Manchester Üniversitesi’nde doktora öğrencisi olan Ramiro Caisse Saide liderliğindeki araştırma, Dünya’nın “gizli elektromanyetik sızıntısının” bizimkine benzer radyo teleskoplarla donatılmış uzaylılar tarafından nasıl algılanabileceğini inceledi.
Kraliyet Astronomi Derneği’nin Ulusal Astronomi Toplantısı’nda sunulan bulgular, onlarca yıldır istemeden “teknolojik izler” (technosignatures) yani akıllı teknolojinin saptanabilir işaretlerini uzaya gönderdiğimizi gösteriyor. Rakamlar oldukça dikkat çekici. Dünya genelindeki havaalanı radar sistemleri, toplamda 2×10¹⁵ watt’lık radyo sinyali yayıyor. Bu güçteki bir sinyal, ABD’nin Batı Virginia eyaletindeki Green Bank Teleskobu benzeri bir sistemle, 200 ışık yılı uzaklıktan bile algılanabilir. Bu mesafe içinde 120.000’den fazla yıldız yer alıyor ve bunların bazıları yaşama elverişli gezegenler barındırıyor olabilir.
Üstelik sadece sivil hava trafiği değil; askeri radar sistemleri de çok daha odaklı, yönlü ve yoğun sinyaller yayıyor. Bu sistemlerin belirli yönlere gönderdiği ışıldak benzeri dalgalar, 1×10¹⁴ watt’a kadar çıkabiliyor.
Teknolojik iz kavramı, dünya dışı zeka arayışında (SETI) devrim yarattı. Geleneksel SETI çalışmaları, uzaylıların bilinçli olarak gönderdiği sinyalleri dinlemeye odaklanırken, bu yeni yaklaşım tam tersini sorguluyor: Biz hangi sinyalleri farkında olmadan yayıyoruz? Ve benzer “sızıntılar” başka gezegenlerden de algılanabilir mi?

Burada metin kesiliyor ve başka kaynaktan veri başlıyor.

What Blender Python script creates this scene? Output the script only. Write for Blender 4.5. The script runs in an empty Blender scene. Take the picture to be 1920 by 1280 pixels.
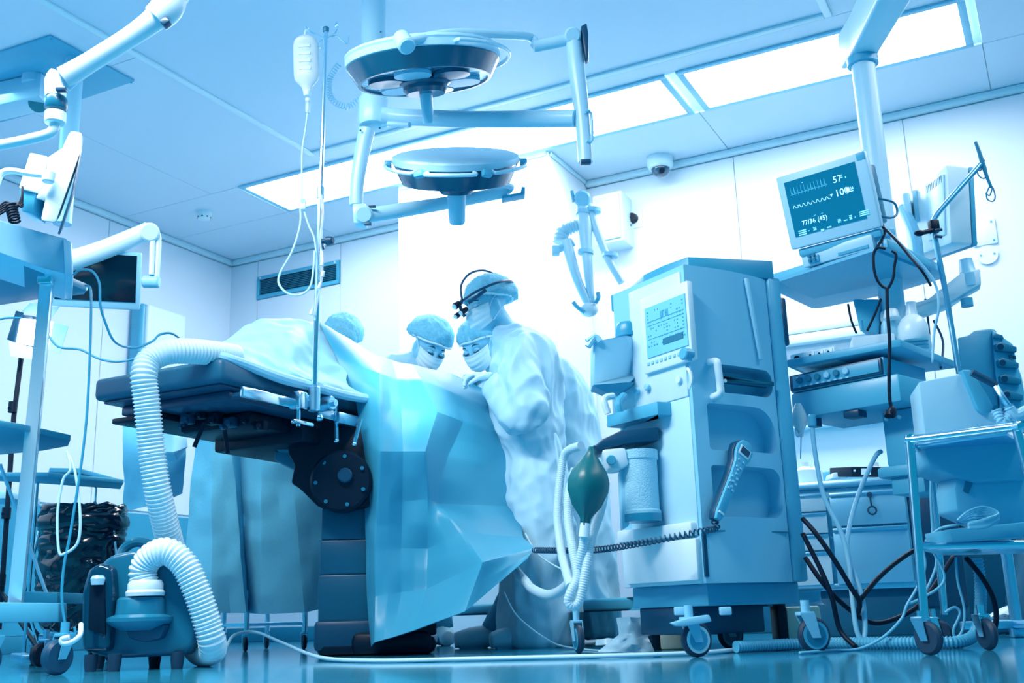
import bpy, bmesh, math, random
from mathutils import Vector as V, Matrix, noise
random.seed(7)
S = bpy.context.scene
COL = S.collection

# ---------------------------------------------------------------- camera, world, lights, exposure
FPX, PIT, ROL, YAW, CH = 2010.0, .2484, -.0305, .473, .145
_fw = V((0, math.cos(PIT), math.sin(PIT))); _up = V((0, -math.sin(PIT), math.cos(PIT))); _rt = V((1, 0, 0))
CR = _rt*math.cos(ROL) + _up*math.sin(ROL); CU = -_rt*math.sin(ROL) + _up*math.cos(ROL); CF = _fw
CO = V((0, 0, CH))
ROOM = Matrix.Rotation(YAW, 4, 'Z')          # work frame -> world (room axes)
cam = bpy.data.cameras.new('camera'); camo = bpy.data.objects.new('camera', cam); COL.objects.link(camo)
cam.sensor_width = 36; cam.lens = FPX/1920*36; cam.clip_start = .02; cam.clip_end = 60
_m = Matrix((CR, CU, -CF)).transposed().to_4x4(); _m.translation = CO
camo.matrix_world = ROOM @ _m
S.camera = camo
cam.dof.use_dof = True; cam.dof.focus_distance = 4.3; cam.dof.aperture_fstop = 5.6

w = bpy.data.worlds.new('world'); S.world = w; w.use_nodes = True
w.node_tree.nodes['Background'].inputs[0].default_value = (.008, .405, .72, 1)
w.node_tree.nodes['Background'].inputs[1].default_value = .5

def area(name, loc, sx, sy, power, col, rot=(0, 0, 0), spread=math.pi):
    l = bpy.data.lights.new(name, 'AREA'); l.shape = 'RECTANGLE'; l.size = sx; l.size_y = sy
    l.energy = power; l.color = col; l.spread = spread
    o = bpy.data.objects.new(name, l); COL.objects.link(o); o.location = loc; o.rotation_euler = rot
    return o
def spot(name, p, q, power, col, ang, blend=.6, r=.15):
    l = bpy.data.lights.new(name, 'SPOT'); l.energy = power; l.color = col; l.spot_size = math.radians(ang); l.spot_blend = blend; l.shadow_soft_size = r
    o = bpy.data.objects.new(name, l); COL.objects.link(o)
    p = ROOM @ V(p); q = ROOM @ V(q)
    o.location = p; o.rotation_euler = (q-p).to_track_quat('-Z', 'Y').to_euler()
    return o
WARM = (1, .94, .90)
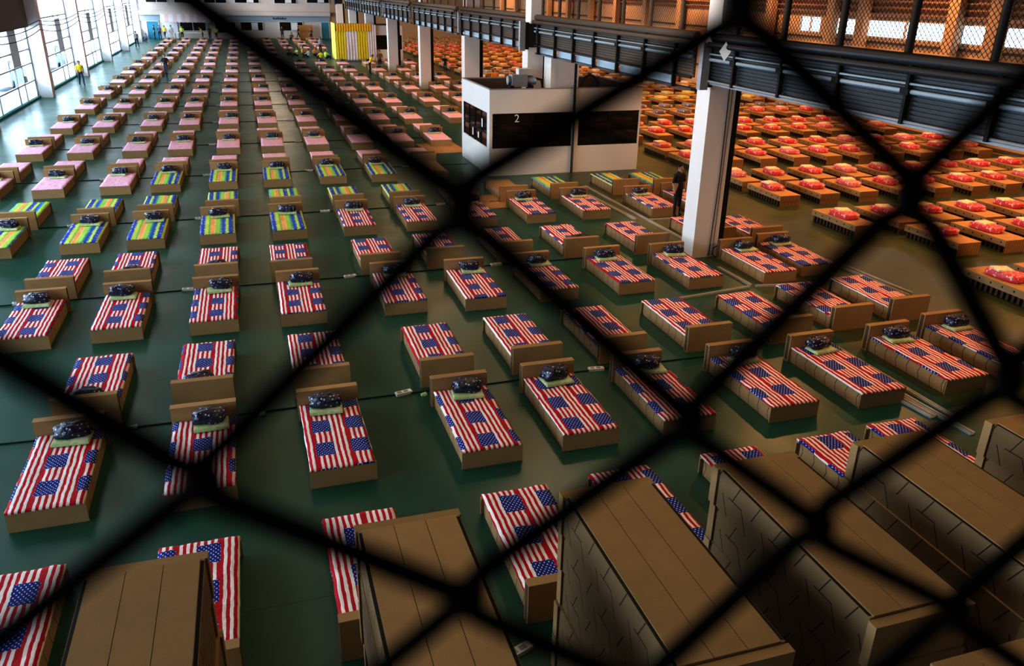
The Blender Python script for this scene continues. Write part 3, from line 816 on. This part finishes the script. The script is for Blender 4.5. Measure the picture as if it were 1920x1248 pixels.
for j, t, k, X, Y in rbeds:
    n = sorted(rrows[(j, t)]).index(k)+1
    where = '%s from left in the %s row of the side hall' % (ORD[n], ORD[ro[(j, t)]])
    rz = random.uniform(-.012, .012)
    b = link('platform_bed', RH, None, (X, Y, 0), rz); link('support_slats', RHS, b)
    tag(b, 'plain cardboard bed, '+where, 'bed', 'plain cardboard beds in the side hall')
    c, n2 = bundle_colour(Y, X)
    by = Y+random.uniform(1.02, 1.2)
    u = link('bagged_blanket', random.choice(BUN), None, (X+random.uniform(-.04, .06), by, .37), random.uniform(-.15, .15))
    u.scale = (1.08, 1.08, 1.1); u.color = (*c, 1); tag(u, '%s bagged blanket, ' % n2+where, 'blanket', n2+' bagged blankets in the side hall')
    if Y < 41:
        d = link('towel_pack', CREAM, None, (X+random.uniform(-.05, .05), by+.12, .542), random.uniform(-.35, .2))
        tag(d, 'cream towel pack, '+where, 'towel', 'cream packs on the red bagged blankets')

# ------------------------------------------------------------------ loose metal channels and sheets on the floor
def channel(p, q, w, label, mat=M_metalstrip):
    p, q = Vector((*p, 0)), Vector((*q, 0)); d = (q-p); L = d.length; a = math.atan2(d.y, d.x)
    m = MB().box(0, L, -w/2, w/2, 0, .015).box(0, L, -w/2, -w/2+.012, .015, .05).box(0, L, w/2-.012, w/2, .015, .05)
    tag(m.build('metal_channel', mat, None, p, a), label, 'metal channel', 'loose metal channels on the floor')
channel((10.98, 12.98), (11.05, 9.2), .07, 'long pale metal channel on the floor between two flag beds, running away')
channel((10.75, 10.43), (10.9, 8.75), .10, 'wide silver channel lying beside the right-hand flag beds')
channel((10.62, 10.1), (10.7, 9.4), .12, 'short silver offcut beside the wide silver channel')
channel((11.2, 9.3), (12.3, 9.75), .06, 'thin pale channel lying across the end of the long one')
channel((11.5, 16.06), (13.0, 15.86), .08, 'pale channel lying crosswise behind the flag beds, right of the near pillar')
channel((9.2, 15.75), (11.3, 16.05), .07, 'pale channel lying crosswise left of the other crosswise one')
channel((11.35, 17.6), (11.4, 16.15), .07, 'short channel running from the near pillar foot towards the fence')
channel((14.55, 17.3), (14.75, 14.5), .09, 'pale channel on the floor beyond the farthest right flag bed')
channel((14.75, 17.2), (14.95, 14.6), .06, 'thin channel parallel to the pale one beyond the right flag bed')
channel((11.5, 27.3), (11.75, 19.4), .08, 'very long pale strip on the floor beyond the near pillar')
channel((11.1, 26.0), (11.3, 22.6), .12, 'pale channel beside the flag bed left of the near pillar')
channel((11.6, 22.39), (12.5, 22.36), .10, 'short pale channel in front of the flag bed by the pillar')
tag(MB().box(-1.1, 1.1, -.9, .9, 0, .012).box(-1.0, -.2, -.8, .8, .012, .022).build('cardboard_sheet', M_card, None, (7.6, 25.9, 0), .1).__class__ and bpy.data.objects['cardboard_sheet'], 'flat cardboard sheet lying on the floor near the numbered booth', 'cardboard sheet')
tag(MB().box(-.9, .9, -1.2, 1.2, 0, .012).box(-.7, .6, -1.0, 1.1, .012, .02).build('cardboard_sheet', M_card, None, (8.05, 36.0, 0), .05), 'flat tan cardboard sheet lying left of the numbered booth', 'cardboard sheet')
wd = empty('wooden_cabinet', 'orange-brown wooden cupboard standing against the far wall', 'cabinet', (8.0, 117.6, 0))
MB().box(-.9, .9, -.3, .3, 0, 1.75).build('carcass', M_wood, wd)
MB().box(-.86, -.02, -.33, -.3, .05, 1.7).build('door', M_wood, wd); MB().box(.02, .86, -.33, -.3, .05, 1.7).build('door', M_wood, wd)
tb = empty('counter_table', 'pale counter table under the scalloped awning at the far end', 'table', (-6.2, 117.2, 0))
MB().box(-2.2, 2.2, -.4, .4, .78, .84).build('table_top', M_paper, tb)
for sx in (-2.1, 2.1):
    for s2 in (-.35, .35): MB().box(sx-.04, sx+.04, s2-.04, s2+.04, 0, .78).build('leg', M_grey, tb)

# ------------------------------------------------------------------ people
def person_mesh(pose):
    J = {'pelvis': (0,0,.93), 'chest': (0,0,1.28), 'neck': (0,.0,1.45), 'head': (0,.02,1.57), 'top': (0,.02,1.68)}
    rad = {'pelvis': .135, 'chest': .145, 'neck': .055, 'head': .095, 'top': .075}
    def limb(n, pts, rs):
        for i, (p, r) in enumerate(zip(pts, rs)): J['%s%d' % (n, i)] = p; rad['%s%d' % (n, i)] = r
    if pose == 'stand':
        limb('la', [(-.19,0,1.38), (-.25,.0,1.10), (-.25,.10,.86), (-.24,.13,.78)], [.062,.045,.036,.035]); limb('ra', [(.19,0,1.38), (.25,-.02,1.10), (.25,.06,.86), (.24,.08,.78)], [.062,.045,.036,.035])
        limb('ll', [(-.09,0,.84), (-.10,.01,.48), (-.11,0,.09), (-.12,.12,.04)], [.09,.062,.045,.04]); limb('rl', [(.09,0,.84), (.10,.01,.48), (.11,0,.09), (.13,.12,.04)], [.09,.062,.045,.04])
    elif pose == 'walk':
        limb('la', [(-.19,0,1.38), (-.24,-.10,1.12), (-.23,-.10,.88), (-.22,-.06,.80)], [.062,.045,.036,.035]); limb('ra', [(.19,0,1.38), (.24,.08,1.12), (.23,.24,.92), (.22,.29,.85)], [.062,.045,.036,.035])
        limb('ll', [(-.09,.02,.85), (-.09,.20,.50), (-.09,.22,.10), (-.09,.34,.05)], [.09,.062,.045,.04]); limb('rl', [(.09,-.02,.85), (.09,-.08,.49), (.09,-.34,.16), (.09,-.28,.05)], [.09,.062,.045,.04])
    elif pose == 'work':
        J.update({'chest': (0,.14,1.24), 'neck': (0,.24,1.38), 'head': (0,.31,1.48), 'top': (0,.35,1.58)})
        limb('la', [(-.19,.16,1.34), (-.24,.30,1.10), (-.15,.50,1.0), (-.12,.56,.98)], [.062,.045,.036,.035]); limb('ra', [(.19,.16,1.34), (.24,.30,1.10), (.15,.50,1.02), (.12,.56,1.0)], [.062,.045,.036,.035])
        limb('ll', [(-.09,-.02,.84), (-.11,.02,.48), (-.12,-.02,.09), (-.13,.10,.04)], [.09,.062,.045,.04]); limb('rl', [(.09,-.02,.84), (.11,.02,.48), (.12,-.02,.09), (.13,.10,.04)], [.09,.062,.045,.04])
    else:   # sitting on the floor, knees drawn up
        for k in list(J): J[k] = (J[k][0], J[k][1]-.05, J[k][2]-.80)
        limb('la', [(-.19,-.03,.58), (-.25,.12,.40), (-.14,.32,.40), (-.09,.38,.42)], [.062,.045,.036,.035]); limb('ra', [(.19,-.03,.58), (.25,.12,.40), (.14,.32,.40), (.09,.38,.42)], [.062,.045,.036,.035])
        limb('ll', [(-.10,.04,.12), (-.20,.42,.36), (-.10,.50,.08), (-.10,.62,.04)], [.09,.062,.045,.04]); limb('rl', [(.10,.04,.12), (.22,.40,.32), (.10,.46,.08), (.10,.58,.04)], [.09,.062,.045,.04])
    names = list(J); idx = {n: i for i, n in enumerate(names)}
    ed = [('pelvis','chest'), ('chest','neck'), ('neck','head'), ('head','top'), ('chest','la0'), ('chest','ra0'), ('pelvis','ll0'), ('pelvis','rl0')]
    for l in ('la','ra','ll','rl'):
        for i in range(3): ed.append((l+str(i), l+str(i+1)))
    me = bpy.data.meshes.new('skeleton'); me.from_pydata([J[n] for n in names], [(idx[a], idx[b]) for a, b in ed], [])
    o = bpy.data.objects.new('skeleton', me); COL.objects.link(o)
    md = o.modifiers.new('s', 'SKIN'); md.use_smooth_shade = True
    for n, sv in zip(names, me.skin_vertices[0].data):
        r = rad[n]; sv.radius = (r*1.25, r*.8) if n in ('chest', 'pelvis') else (r, r); sv.use_root = (n == 'pelvis')
    sb = o.modifiers.new('b', 'SUBSURF'); sb.levels = 1
    dg = bpy.context.evaluated_depsgraph_get(); ev = o.evaluated_get(dg); nm = bpy.data.meshes.new_from_object(ev)
    bpy.data.objects.remove(o)
    segs = [(Vector(J[a]), Vector(J[b]), a, b) for a, b in ed]
    def cls(a, b):
        if b in ('head', 'top') or a == 'neck': return 0
        if b[:2] in ('la', 'ra'): return 1 if b[2:] in ('0', '1') else 0
        if b[:2] in ('ll', 'rl'): return 3 if b.endswith('3') else 2
        if (a, b) == ('pelvis', 'chest'): return 1
        return 1
    nm.materials.clear()
    for i in range(4): nm.materials.append(None)
    for p in nm.polygons:
        c = p.center; best, bi = 9, 0
        for a, b, na, nb in segs:
            d = b-a; t = max(0, min(1, (c-a).dot(d)/d.length_squared)); q = (c-(a+d*t)).length
            if q < best: best, bi = q, cls(na, nb)
        p.material_index = bi; p.use_smooth = True
    zmin = min(v.co.z for v in nm.vertices)
    for v in nm.vertices: v.co.z -= zmin
    nm.name = 'person_'+pose
    h = Vector(J['head']); h.z -= zmin
    return nm, h
POSES = {p: person_mesh(p) for p in ('stand', 'walk', 'work', 'sit')}
M_skin = flat('skin', (.48, .28, .18), .6); M_hair = flat('black_hair', (.012, .010, .010), .5)
CLO = {n: flat(n+'_clothing', c, .8) for n, c in dict(yellow=(.78, .66, .05), dark=(.02, .02, .025), navy=(.03, .05, .12), white=(.75, .75, .75), lime=(.55, .72, .15), orange=(.80, .30, .04), blue=(.10, .20, .42), brown=(.18, .10, .06), grey=(.25, .25, .27)).items()}
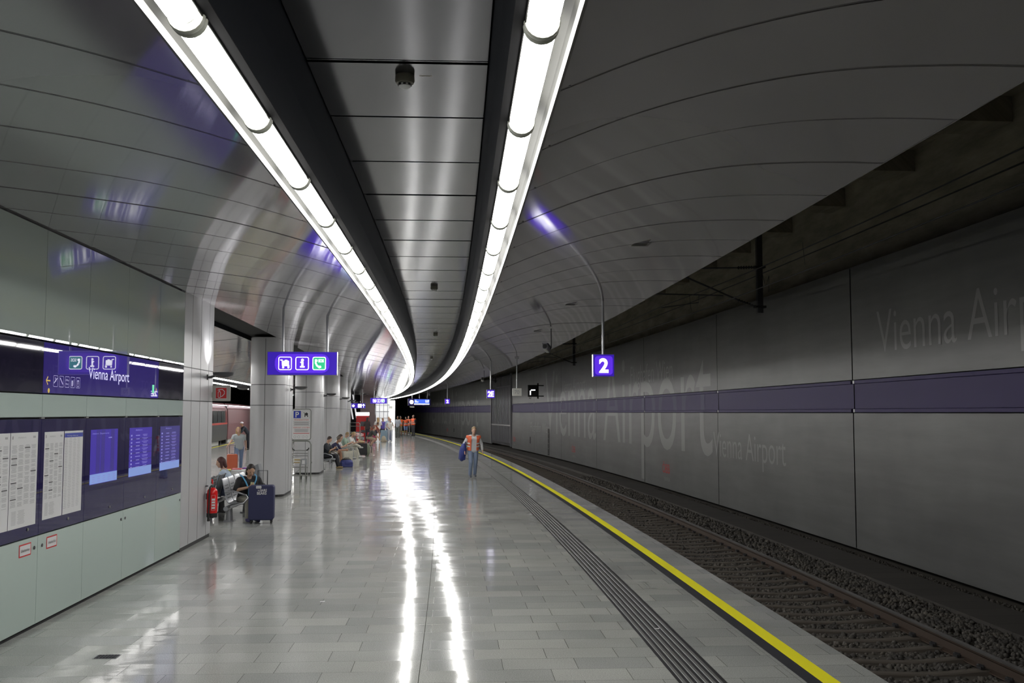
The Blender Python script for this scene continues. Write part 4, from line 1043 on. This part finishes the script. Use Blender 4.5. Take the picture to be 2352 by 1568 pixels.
MB().prism([(-3.4, 0), (-1.5, 0), (-1.5, 3.7), (-3.4, 3.7)], .2, 1, None, 1.6).obj('stair_wall', M_flange, t)
for k, x in enumerate((-3.1, -2.6, -2.25)):
    MB().add([(x, .9, 3.7), (x+.12, .9, 3.7), (x+.5, .9, 1.5), (x+.38, .9, 1.5), (x, 1.0, 3.7), (x+.12, 1.0, 3.7), (x+.5, 1.0, 1.5), (x+.38, 1.0, 1.5)], [(0,1,2,3),(7,6,5,4),(0,4,5,1),(1,5,6,2),(2,6,7,3),(3,7,4,0)]).obj('stair_rail', M_wht, t)

# floor drain and cover
t = thing('floor_drain', 'small dark rectangular drain grate in the pale tiles', 'drain', frame(614.59, 8.92, 0))
MB().box((0, 0, .001), (.20, .15, .003)).obj('grate_frame', M_steel, t); m = MB(); MB().box((0, 0, .003), (.18, .13, .001)).obj('grate_void', M_dark, t)
for k in range(7): m.box((-.078 + k*.026, 0, .004), (.006, .125, .002))
for k in range(4): m.box((0, -.05 + k*.033, .004), (.175, .006, .002))
m.obj('grate_bars', M_steeld, t)
t = thing('floor_cover', 'metal edged access cover between the grooved strip and yellow line', 'floor cover', frame(619.93, 12.15, 0))
MB().box((0, -.22, .0012), (.16, .014, .002)).box((0, .22, .0012), (.16, .014, .002)).obj('cover_edge', M_steel, t); MB().box((.02, 0, .0012), (.008, .42, .002)).box((-.012, 0, .0012), (.005, .42, .002)).obj('cover_seam', M_steel, t)
for x, s, nm in ((616.1, 11.3, 'paper scrap'), (619.52, 9.7, 'paper scrap')): tag(MB().add([(0, 0, .006), (.05, .01, .006), (.055, .03, .012), (.0, .025, .006)], [(0, 1, 2, 3)]).obj('litter', M_paper, None, frame(x, s, 0)), 'tiny white scrap of litter ' + ('on the open tiles' if x < 618 else 'on the grooved strip'), 'litter')
tag(MB().ell((0, 0, .02), (.05, .035, .02)).obj('litter', M_paper, None, frame(613.45, 38.0, 0)), 'crumpled white paper under the occupied bench', 'litter')

# ---- train on the other track --------------------------------------------
M_trr = mat('train_red', (.20, .02, .022), .3); M_trg = mat('train_grey', (.05, .052, .052), .35); M_trw = mat('train_window', (.10, .11, .11), .15); M_tro = mat('train_stripe', (.5, .03, .015), .4); M_trl = mat('train_pink', (.22, .09, .10), .4)
def car(s0, s1, label, body, plain=False):
    t = thing('train_car', label, 'train', frame(604.3, (s0+s1)/2, 0)); inv = t.matrix_world.inverted()
    def part(prof, a, b, nm, m, closed=True):
        q = SW().sweep(prof, a, b, 2.0, closed=closed); q.V = [inv @ v for v in q.V]; return q.obj(nm, m, t)
    part([(602.2, .2), (604.85, .2), (604.88, 1.3), (604.84, 2.3), (604.6, 2.75), (602.2, 2.85)], s0, s1, 'car_body', body)
    part([(602.5, -.45), (604.7, -.45), (604.75, .2), (602.5, .2)], s0 + 1, s1 - 3.5, 'underframe', M_boardm)
    if not plain:
        part([(604.87, .2), (604.895, .7), (604.90, 1.28)], s0, s1 - .02, 'lower_panel', M_trg, False)
        part([(604.905, 1.28), (604.905, 1.40)], s0, s1, 'side_stripe', M_tro, False)
        s = s0 + .5
        while s < s1 - 3:
            part([(604.90, 1.42), (604.88, 2.2)], s, s + 1.9, 'window', M_trw, False); s += 2.1
        part([(604.89, 1.4), (604.88, 2.25)], s1 - .9, s1 - .2, 'door_pillar', M_trr, False)
    part([(604.86, 2.56), (604.88, 2.60), (604.84, 2.62)], s0, s1, 'roof_light_line', M_signwhite, False)
    for a in (s1 - 2.6, s1 - 1.2): MB().cone((0, 0, 0), (-.1, 0, 0), .40, n=20).obj('wheel', M_rubber, t, inv @ frame(604.6, a, -.15))
    MB().box((0, 0, 1.2), (2.4, .35, 2.8)).obj('gangway', M_rubber, t, inv @ frame(603.6, s1 + .2, 0))
car(38, 73.3, 'dark grey and red railcar with windows seen between the columns', M_trl)
car(74.0, 108, 'plain pinkish red railcar behind the travellers at the train door', M_trl, True)
struct(SW().sweep([(600.4, -.5), (600.4, 3.0), (601.5, 3.3), (601.5, 7)], 12, 150, 2.0).obj('wall_far_side', M_dark))

# ================================================================== PEOPLE
def bake(m, name, voxel, smooth=3):
    me = m.mesh(name); o = bpy.data.objects.new(name, me); col.objects.link(o)
    r = o.modifiers.new('r', 'REMESH'); r.mode = 'VOXEL'; r.voxel_size = voxel; r.use_smooth_shade = True
    if smooth: q = o.modifiers.new('q', 'SMOOTH'); q.iterations = smooth; q.factor = .5
    dg = bpy.context.evaluated_depsgraph_get(); dg.update()
    out = bpy.data.meshes.new_from_object(o.evaluated_get(dg)); bpy.data.objects.remove(o); bpy.data.meshes.remove(me)
    if len(out.polygons) == 0: raise RuntimeError('empty remesh ' + name)
    out.polygons.foreach_set('use_smooth', [True] * len(out.polygons)); return out
def cmat(c, rough=.8): return mat('cloth_%02x%02x%02x' % tuple(int(min(1, x) * 255) for x in c), c, rough)
SKIN = {'light': (.52, .32, .23), 'tan': (.40, .21, .13), 'brown': (.22, .11, .065), 'asian': (.44, .27, .18)}
def V3(a): return Vector(a)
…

Araştırma, Barnard Yıldızı (6 ışık yılı) ve AU Microscopii (32 ışık yılı) gibi yıldızlardan radar sinyallerimizin nasıl görüneceğini simüle ederek inceliyor. Sonuçlar, bu sinyallerin, radar sistemlerinin Dünya üzerindeki dağılımına ve gözlemcinin Dünya’ya göre konumuna bağlı olarak farklı desenler gösterdiğini ortaya koydu.
Bu çalışma, Saide’nin daha önceki araştırmalarını temel alıyor. Önceki çalışmalar, cep telefonu kulelerinden çıkan sinyallerin 10 ışık yılı uzağa kadar ulaşabileceğini göstermişti. Ancak havaalanı radarları çok daha güçlüdür çünkü geniş hava sahalarını sürekli taramak üzere tasarlanmıştır.
Bu sistemlerin toplam etkisi, Dünya döndükçe değişen bir radyo imzası oluşturuyor. Uzaylı bir gözlemci için, farklı radar sistemleri adeta “doğup batarak” algılanabilir hale geliyor. Bu, SETI araştırmacılarına farklı bir strateji sunuyor: Sadece bilinçli mesajları değil, günlük teknolojik faaliyetlerin bıraktığı izleri de taramak mümkün hale geliyor.